- [DATA BLOCK]
>> Start

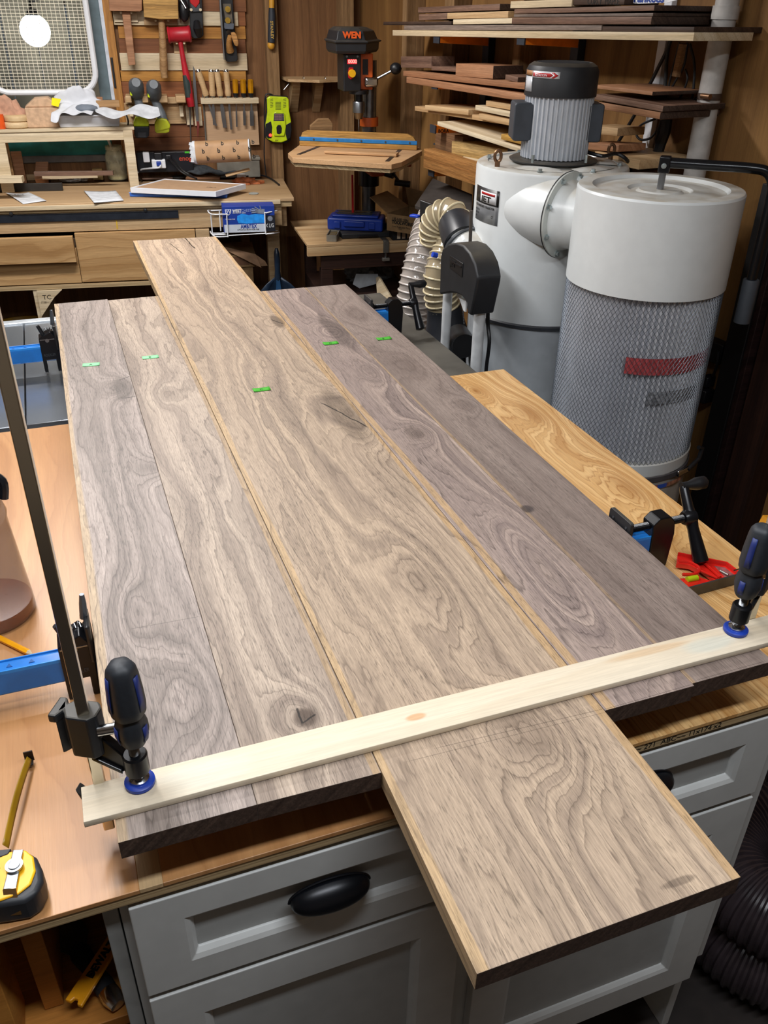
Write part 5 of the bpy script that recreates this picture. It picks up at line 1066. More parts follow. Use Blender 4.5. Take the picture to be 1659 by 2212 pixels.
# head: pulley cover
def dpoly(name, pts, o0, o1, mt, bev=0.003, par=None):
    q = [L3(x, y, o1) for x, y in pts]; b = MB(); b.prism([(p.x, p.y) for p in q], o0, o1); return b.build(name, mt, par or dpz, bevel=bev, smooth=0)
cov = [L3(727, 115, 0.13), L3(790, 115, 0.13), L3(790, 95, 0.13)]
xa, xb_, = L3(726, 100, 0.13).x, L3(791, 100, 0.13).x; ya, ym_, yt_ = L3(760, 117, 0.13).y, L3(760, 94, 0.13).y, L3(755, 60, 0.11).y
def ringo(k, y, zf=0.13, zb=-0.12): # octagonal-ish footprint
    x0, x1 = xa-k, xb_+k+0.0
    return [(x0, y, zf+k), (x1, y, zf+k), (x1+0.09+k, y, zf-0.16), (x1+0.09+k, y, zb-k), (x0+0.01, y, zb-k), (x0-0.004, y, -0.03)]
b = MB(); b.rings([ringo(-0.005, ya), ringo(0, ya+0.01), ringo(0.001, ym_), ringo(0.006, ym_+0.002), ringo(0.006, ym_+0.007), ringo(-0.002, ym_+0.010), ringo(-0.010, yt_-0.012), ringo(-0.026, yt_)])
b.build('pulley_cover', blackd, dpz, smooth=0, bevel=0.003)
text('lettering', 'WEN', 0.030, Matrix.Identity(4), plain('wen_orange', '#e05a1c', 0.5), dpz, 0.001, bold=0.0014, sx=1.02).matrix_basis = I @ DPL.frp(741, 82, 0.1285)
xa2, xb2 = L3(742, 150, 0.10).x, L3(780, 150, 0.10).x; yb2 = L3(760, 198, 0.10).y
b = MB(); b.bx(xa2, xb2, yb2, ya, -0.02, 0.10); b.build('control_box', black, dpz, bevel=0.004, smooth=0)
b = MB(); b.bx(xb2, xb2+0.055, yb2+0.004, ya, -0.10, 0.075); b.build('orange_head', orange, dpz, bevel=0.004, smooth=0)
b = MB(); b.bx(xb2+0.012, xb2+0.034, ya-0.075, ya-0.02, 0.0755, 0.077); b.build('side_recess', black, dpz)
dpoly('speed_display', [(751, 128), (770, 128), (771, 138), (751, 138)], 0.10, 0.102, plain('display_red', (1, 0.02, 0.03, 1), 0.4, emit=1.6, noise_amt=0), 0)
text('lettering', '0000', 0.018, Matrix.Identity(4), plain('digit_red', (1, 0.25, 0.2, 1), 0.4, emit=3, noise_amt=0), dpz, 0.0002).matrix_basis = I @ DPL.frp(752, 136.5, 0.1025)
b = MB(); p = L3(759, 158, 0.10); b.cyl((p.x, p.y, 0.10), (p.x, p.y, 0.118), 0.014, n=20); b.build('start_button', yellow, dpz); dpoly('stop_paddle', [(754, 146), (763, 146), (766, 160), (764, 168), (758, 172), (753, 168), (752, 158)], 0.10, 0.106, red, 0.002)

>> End

- [YOUR GOAL]
Quote the material in full and exactly; do not carry over its pictures.

- [OUTPUT OF THE EXERCISE]
Write part 5 of the bpy script that recreates this picture. It picks up at line 1066. More parts follow. Use Blender 4.5. Take the picture to be 1659 by 2212 pixels.
# head: pulley cover
def dpoly(name, pts, o0, o1, mt, bev=0.003, par=None):
    q = [L3(x, y, o1) for x, y in pts]; b = MB(); b.prism([(p.x, p.y) for p in q], o0, o1); return b.build(name, mt, par or dpz, bevel=bev, smooth=0)
cov = [L3(727, 115, 0.13), L3(790, 115, 0.13), L3(790, 95, 0.13)]
xa, xb_, = L3(726, 100, 0.13).x, L3(791, 100, 0.13).x; ya, ym_, yt_ = L3(760, 117, 0.13).y, L3(760, 94, 0.13).y, L3(755, 60, 0.11).y
def ringo(k, y, zf=0.13, zb=-0.12): # octagonal-ish footprint
    x0, x1 = xa-k, xb_+k+0.0
    return [(x0, y, zf+k), (x1, y, zf+k), (x1+0.09+k, y, zf-0.16), (x1+0.09+k, y, zb-k), (x0+0.01, y, zb-k), (x0-0.004, y, -0.03)]
b = MB(); b.rings([ringo(-0.005, ya), ringo(0, ya+0.01), ringo(0.001, ym_), ringo(0.006, ym_+0.002), ringo(0.006, ym_+0.007), ringo(-0.002, ym_+0.010), ringo(-0.010, yt_-0.012), ringo(-0.026, yt_)])
b.build('pulley_cover', blackd, dpz, smooth=0, bevel=0.003)
text('lettering', 'WEN', 0.030, Matrix.Identity(4), plain('wen_orange', '#e05a1c', 0.5), dpz, 0.001, bold=0.0014, sx=1.02).matrix_basis = I @ DPL.frp(741, 82, 0.1285)
xa2, xb2 = L3(742, 150, 0.10).x, L3(780, 150, 0.10).x; yb2 = L3(760, 198, 0.10).y
b = MB(); b.bx(xa2, xb2, yb2, ya, -0.02, 0.10); b.build('control_box', black, dpz, bevel=0.004, smooth=0)
b = MB(); b.bx(xb2, xb2+0.055, yb2+0.004, ya, -0.10, 0.075); b.build('orange_head', orange, dpz, bevel=0.004, smooth=0)
b = MB(); b.bx(xb2+0.012, xb2+0.034, ya-0.075, ya-0.02, 0.0755, 0.077); b.build('side_recess', black, dpz)
dpoly('speed_display', [(751, 128), (770, 128), (771, 138), (751, 138)], 0.10, 0.102, plain('display_red', (1, 0.02, 0.03, 1), 0.4, emit=1.6, noise_amt=0), 0)
text('lettering', '0000', 0.018, Matrix.Identity(4), plain('digit_red', (1, 0.25, 0.2, 1), 0.4, emit=3, noise_amt=0), dpz, 0.0002).matrix_basis = I @ DPL.frp(752, 136.5, 0.1025)
b = MB(); p = L3(759, 158, 0.10); b.cyl((p.x, p.y, 0.10), (p.x, p.y, 0.118), 0.014, n=20); b.build('start_button', yellow, dpz); dpoly('stop_paddle', [(754, 146), (763, 146), (766, 160), (764, 168), (758, 172), (753, 168), (752, 158)], 0.10, 0.106, red, 0.002)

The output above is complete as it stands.